TASK TO COMPLETE: Repeat the lines below exactly as written, please, from the line with "Write a Blender" to the line with "SC.camera = cam", both lines included, and no others.

SUPPLIED RECORDS:
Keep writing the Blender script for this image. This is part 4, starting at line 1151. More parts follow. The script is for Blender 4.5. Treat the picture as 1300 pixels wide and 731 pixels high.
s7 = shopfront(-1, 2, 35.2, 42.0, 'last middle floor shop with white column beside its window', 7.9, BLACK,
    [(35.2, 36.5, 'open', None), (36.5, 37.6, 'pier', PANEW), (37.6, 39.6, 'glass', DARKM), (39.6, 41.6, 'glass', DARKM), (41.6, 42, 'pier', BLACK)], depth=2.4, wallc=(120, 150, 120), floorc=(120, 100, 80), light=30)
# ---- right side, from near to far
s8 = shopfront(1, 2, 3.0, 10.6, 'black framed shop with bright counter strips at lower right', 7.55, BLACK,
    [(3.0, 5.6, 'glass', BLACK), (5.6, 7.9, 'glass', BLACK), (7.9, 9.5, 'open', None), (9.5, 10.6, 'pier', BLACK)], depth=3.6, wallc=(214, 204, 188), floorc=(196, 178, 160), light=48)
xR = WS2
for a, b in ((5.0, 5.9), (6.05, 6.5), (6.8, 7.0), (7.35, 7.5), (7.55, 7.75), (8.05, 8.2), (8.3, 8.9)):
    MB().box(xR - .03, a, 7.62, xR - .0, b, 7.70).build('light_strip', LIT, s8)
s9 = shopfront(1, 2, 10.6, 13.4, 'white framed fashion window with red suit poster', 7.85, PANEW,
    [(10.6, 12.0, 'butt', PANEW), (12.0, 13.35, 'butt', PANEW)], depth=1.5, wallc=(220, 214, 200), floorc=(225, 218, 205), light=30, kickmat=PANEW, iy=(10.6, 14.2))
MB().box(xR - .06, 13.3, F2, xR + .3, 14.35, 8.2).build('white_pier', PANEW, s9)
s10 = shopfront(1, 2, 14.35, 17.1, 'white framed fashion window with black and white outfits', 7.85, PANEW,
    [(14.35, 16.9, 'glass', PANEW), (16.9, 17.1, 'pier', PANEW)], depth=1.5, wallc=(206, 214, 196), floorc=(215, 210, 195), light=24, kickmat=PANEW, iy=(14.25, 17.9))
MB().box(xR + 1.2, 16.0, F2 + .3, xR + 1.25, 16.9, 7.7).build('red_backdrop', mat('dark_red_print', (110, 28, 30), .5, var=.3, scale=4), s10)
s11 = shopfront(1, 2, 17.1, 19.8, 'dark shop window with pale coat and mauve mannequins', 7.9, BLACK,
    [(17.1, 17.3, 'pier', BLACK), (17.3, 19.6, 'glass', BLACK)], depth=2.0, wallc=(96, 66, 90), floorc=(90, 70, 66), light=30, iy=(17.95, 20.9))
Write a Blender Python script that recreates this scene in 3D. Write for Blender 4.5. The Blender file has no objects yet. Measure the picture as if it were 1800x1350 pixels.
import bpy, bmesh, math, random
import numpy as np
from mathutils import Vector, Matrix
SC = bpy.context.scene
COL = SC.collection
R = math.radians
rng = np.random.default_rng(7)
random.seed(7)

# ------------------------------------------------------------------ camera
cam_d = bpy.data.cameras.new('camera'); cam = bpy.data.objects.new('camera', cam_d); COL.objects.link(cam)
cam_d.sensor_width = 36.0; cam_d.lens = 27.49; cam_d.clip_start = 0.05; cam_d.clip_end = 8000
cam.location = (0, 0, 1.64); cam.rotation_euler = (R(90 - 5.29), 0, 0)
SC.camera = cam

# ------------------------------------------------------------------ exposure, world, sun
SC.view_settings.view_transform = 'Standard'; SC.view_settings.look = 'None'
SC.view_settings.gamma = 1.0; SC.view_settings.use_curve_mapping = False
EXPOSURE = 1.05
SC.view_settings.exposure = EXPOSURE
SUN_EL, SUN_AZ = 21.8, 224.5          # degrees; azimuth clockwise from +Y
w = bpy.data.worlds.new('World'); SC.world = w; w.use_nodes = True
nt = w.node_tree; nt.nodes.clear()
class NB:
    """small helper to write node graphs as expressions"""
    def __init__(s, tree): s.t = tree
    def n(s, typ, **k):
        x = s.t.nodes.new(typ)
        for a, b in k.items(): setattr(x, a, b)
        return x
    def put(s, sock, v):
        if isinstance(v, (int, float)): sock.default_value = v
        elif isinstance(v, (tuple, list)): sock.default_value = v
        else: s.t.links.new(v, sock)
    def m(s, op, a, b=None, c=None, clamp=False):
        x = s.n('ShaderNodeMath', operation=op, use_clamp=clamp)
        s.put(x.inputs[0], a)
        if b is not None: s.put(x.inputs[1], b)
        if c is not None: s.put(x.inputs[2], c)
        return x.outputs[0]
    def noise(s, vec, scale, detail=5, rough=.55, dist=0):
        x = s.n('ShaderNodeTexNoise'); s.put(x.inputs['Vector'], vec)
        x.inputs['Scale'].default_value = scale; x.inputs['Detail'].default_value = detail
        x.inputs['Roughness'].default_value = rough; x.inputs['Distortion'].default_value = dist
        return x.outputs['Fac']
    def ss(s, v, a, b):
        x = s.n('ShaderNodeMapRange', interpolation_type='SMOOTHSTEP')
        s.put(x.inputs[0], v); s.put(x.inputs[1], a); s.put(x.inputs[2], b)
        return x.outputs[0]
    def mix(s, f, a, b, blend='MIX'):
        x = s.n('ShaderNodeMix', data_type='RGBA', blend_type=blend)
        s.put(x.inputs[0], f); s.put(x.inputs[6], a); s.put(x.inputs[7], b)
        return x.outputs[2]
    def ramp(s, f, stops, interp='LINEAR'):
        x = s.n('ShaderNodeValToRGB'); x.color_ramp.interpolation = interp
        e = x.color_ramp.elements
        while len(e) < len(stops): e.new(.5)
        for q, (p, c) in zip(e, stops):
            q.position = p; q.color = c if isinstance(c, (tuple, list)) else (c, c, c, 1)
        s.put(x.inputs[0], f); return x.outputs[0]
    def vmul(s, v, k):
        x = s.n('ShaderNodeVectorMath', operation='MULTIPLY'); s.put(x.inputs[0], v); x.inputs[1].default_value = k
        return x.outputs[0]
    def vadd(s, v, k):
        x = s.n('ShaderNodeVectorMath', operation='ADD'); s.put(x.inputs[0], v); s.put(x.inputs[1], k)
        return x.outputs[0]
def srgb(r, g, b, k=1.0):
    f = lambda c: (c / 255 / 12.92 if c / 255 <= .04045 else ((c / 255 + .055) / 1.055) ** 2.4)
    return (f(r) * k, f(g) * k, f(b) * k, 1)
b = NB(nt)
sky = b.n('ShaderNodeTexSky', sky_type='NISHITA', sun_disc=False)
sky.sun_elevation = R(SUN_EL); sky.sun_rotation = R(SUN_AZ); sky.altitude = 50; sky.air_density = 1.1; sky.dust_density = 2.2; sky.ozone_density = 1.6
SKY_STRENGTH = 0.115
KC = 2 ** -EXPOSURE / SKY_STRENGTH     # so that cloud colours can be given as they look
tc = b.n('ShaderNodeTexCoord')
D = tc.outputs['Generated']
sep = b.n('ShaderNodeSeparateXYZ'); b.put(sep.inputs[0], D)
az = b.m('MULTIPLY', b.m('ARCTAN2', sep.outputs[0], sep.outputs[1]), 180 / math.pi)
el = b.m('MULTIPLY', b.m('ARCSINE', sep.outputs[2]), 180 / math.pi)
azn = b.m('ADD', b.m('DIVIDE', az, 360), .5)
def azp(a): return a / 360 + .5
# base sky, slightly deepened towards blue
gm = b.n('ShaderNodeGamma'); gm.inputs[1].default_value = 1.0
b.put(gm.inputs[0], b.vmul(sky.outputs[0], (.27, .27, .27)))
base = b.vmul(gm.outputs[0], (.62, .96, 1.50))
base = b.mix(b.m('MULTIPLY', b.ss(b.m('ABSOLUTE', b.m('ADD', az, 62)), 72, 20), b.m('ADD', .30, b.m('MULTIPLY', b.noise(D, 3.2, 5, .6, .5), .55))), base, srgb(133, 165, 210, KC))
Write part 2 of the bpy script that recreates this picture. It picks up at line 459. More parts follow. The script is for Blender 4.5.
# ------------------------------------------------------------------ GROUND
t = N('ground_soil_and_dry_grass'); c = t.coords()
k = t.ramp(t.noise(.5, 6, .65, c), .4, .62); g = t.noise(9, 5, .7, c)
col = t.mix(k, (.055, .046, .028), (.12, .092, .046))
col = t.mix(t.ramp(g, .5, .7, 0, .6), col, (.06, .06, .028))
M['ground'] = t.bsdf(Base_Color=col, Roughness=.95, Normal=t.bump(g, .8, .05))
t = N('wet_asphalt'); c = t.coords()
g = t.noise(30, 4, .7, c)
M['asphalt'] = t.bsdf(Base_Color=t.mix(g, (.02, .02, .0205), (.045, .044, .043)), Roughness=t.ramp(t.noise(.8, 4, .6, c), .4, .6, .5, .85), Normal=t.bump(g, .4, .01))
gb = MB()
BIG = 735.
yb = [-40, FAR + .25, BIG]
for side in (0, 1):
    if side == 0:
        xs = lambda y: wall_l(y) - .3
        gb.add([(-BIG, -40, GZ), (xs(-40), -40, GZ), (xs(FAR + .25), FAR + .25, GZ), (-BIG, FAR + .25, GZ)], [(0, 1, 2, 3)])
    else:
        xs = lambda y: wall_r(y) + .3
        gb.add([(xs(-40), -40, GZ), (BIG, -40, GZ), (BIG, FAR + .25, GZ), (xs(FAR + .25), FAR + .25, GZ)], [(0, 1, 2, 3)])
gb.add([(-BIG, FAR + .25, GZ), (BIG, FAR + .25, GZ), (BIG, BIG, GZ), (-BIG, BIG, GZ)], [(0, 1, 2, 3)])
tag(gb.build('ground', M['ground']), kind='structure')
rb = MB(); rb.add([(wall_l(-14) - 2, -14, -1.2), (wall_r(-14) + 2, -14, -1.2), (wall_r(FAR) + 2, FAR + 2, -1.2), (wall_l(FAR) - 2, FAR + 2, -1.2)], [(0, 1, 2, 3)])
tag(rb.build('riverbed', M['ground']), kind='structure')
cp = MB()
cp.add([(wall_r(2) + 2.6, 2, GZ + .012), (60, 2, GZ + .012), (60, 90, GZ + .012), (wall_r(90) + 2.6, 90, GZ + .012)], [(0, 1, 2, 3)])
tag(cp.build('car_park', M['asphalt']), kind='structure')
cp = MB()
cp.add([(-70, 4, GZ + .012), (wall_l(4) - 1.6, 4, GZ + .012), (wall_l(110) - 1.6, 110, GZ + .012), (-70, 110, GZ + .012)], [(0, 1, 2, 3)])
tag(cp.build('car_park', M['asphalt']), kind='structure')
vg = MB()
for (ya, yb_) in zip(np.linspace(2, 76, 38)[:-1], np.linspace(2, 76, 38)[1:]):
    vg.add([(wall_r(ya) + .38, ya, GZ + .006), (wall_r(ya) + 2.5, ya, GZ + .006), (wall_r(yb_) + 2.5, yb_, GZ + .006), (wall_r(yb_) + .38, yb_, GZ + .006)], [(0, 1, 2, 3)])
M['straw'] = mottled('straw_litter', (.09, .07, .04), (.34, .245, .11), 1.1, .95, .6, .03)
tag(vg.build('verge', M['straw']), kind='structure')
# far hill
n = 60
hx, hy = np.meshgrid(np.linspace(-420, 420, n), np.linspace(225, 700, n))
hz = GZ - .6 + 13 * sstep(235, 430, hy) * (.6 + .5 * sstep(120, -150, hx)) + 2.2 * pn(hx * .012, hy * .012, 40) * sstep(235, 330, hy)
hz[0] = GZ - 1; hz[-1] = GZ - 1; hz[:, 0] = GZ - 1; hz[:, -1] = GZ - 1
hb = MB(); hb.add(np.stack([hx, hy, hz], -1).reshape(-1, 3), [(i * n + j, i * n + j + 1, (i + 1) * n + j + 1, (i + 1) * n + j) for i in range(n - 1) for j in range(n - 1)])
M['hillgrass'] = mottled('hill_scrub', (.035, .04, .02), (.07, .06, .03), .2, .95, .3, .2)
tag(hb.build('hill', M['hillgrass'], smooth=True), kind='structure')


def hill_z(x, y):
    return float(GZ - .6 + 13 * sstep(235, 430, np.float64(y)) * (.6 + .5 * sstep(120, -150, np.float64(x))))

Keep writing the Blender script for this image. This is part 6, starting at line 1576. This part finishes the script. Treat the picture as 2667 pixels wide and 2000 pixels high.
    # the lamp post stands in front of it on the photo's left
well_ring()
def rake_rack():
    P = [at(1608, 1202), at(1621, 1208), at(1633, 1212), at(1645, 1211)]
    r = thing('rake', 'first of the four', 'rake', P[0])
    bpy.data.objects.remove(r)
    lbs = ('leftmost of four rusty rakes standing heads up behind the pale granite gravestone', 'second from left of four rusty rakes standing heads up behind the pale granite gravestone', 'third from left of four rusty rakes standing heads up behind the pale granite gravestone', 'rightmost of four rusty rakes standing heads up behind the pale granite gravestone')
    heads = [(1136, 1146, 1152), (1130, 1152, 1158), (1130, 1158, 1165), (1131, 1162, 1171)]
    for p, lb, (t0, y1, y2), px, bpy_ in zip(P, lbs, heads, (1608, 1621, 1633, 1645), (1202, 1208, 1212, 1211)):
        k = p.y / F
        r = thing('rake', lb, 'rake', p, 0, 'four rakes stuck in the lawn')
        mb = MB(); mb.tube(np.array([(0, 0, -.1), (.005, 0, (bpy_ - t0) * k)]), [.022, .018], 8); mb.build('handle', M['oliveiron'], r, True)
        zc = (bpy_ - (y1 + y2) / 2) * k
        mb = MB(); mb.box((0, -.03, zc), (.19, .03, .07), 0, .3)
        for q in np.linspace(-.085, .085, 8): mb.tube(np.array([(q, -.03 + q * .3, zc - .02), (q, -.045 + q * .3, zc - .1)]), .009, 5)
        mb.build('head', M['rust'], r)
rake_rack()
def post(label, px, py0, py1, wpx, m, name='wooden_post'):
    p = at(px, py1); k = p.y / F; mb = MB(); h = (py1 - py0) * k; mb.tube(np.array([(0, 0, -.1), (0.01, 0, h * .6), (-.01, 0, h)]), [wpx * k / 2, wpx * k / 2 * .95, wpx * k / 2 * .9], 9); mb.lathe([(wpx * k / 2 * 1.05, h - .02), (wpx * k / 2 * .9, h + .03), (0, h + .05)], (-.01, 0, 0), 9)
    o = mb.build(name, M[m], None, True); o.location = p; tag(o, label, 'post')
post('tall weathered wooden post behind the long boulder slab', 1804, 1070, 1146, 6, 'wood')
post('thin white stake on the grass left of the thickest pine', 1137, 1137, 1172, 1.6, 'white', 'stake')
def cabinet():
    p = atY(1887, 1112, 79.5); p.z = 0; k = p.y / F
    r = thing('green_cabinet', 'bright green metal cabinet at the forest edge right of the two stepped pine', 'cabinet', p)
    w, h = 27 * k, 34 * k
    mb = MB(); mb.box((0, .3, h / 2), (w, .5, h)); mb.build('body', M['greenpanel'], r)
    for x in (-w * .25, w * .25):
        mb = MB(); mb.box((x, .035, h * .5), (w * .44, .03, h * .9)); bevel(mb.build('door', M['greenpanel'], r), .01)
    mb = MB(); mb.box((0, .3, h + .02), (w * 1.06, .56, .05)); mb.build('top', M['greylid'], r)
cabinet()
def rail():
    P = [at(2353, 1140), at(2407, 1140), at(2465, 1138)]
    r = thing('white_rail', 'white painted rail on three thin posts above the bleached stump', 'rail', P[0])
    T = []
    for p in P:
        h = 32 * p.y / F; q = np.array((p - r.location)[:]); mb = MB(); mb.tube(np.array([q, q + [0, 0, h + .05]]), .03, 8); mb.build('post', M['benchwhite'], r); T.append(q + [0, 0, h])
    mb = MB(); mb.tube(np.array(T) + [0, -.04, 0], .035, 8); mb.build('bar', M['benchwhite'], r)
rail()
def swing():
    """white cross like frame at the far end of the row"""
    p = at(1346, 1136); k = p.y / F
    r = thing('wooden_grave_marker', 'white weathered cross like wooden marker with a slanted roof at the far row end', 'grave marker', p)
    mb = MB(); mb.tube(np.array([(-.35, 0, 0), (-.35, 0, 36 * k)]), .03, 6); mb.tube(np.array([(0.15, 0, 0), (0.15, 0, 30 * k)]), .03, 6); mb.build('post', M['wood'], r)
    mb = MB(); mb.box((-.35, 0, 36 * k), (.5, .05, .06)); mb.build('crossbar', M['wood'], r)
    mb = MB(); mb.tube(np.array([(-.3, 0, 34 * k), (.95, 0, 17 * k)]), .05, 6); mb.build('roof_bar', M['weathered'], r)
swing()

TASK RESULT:
Write a Blender Python script that recreates this scene in 3D. Write for Blender 4.5. The Blender file has no objects yet. Measure the picture as if it were 1800x1350 pixels.
import bpy, bmesh, math, random
import numpy as np
from mathutils import Vector, Matrix
SC = bpy.context.scene
COL = SC.collection
R = math.radians
rng = np.random.default_rng(7)
random.seed(7)

# ------------------------------------------------------------------ camera
cam_d = bpy.data.cameras.new('camera'); cam = bpy.data.objects.new('camera', cam_d); COL.objects.link(cam)
cam_d.sensor_width = 36.0; cam_d.lens = 27.49; cam_d.clip_start = 0.05; cam_d.clip_end = 8000
cam.location = (0, 0, 1.64); cam.rotation_euler = (R(90 - 5.29), 0, 0)
SC.camera = cam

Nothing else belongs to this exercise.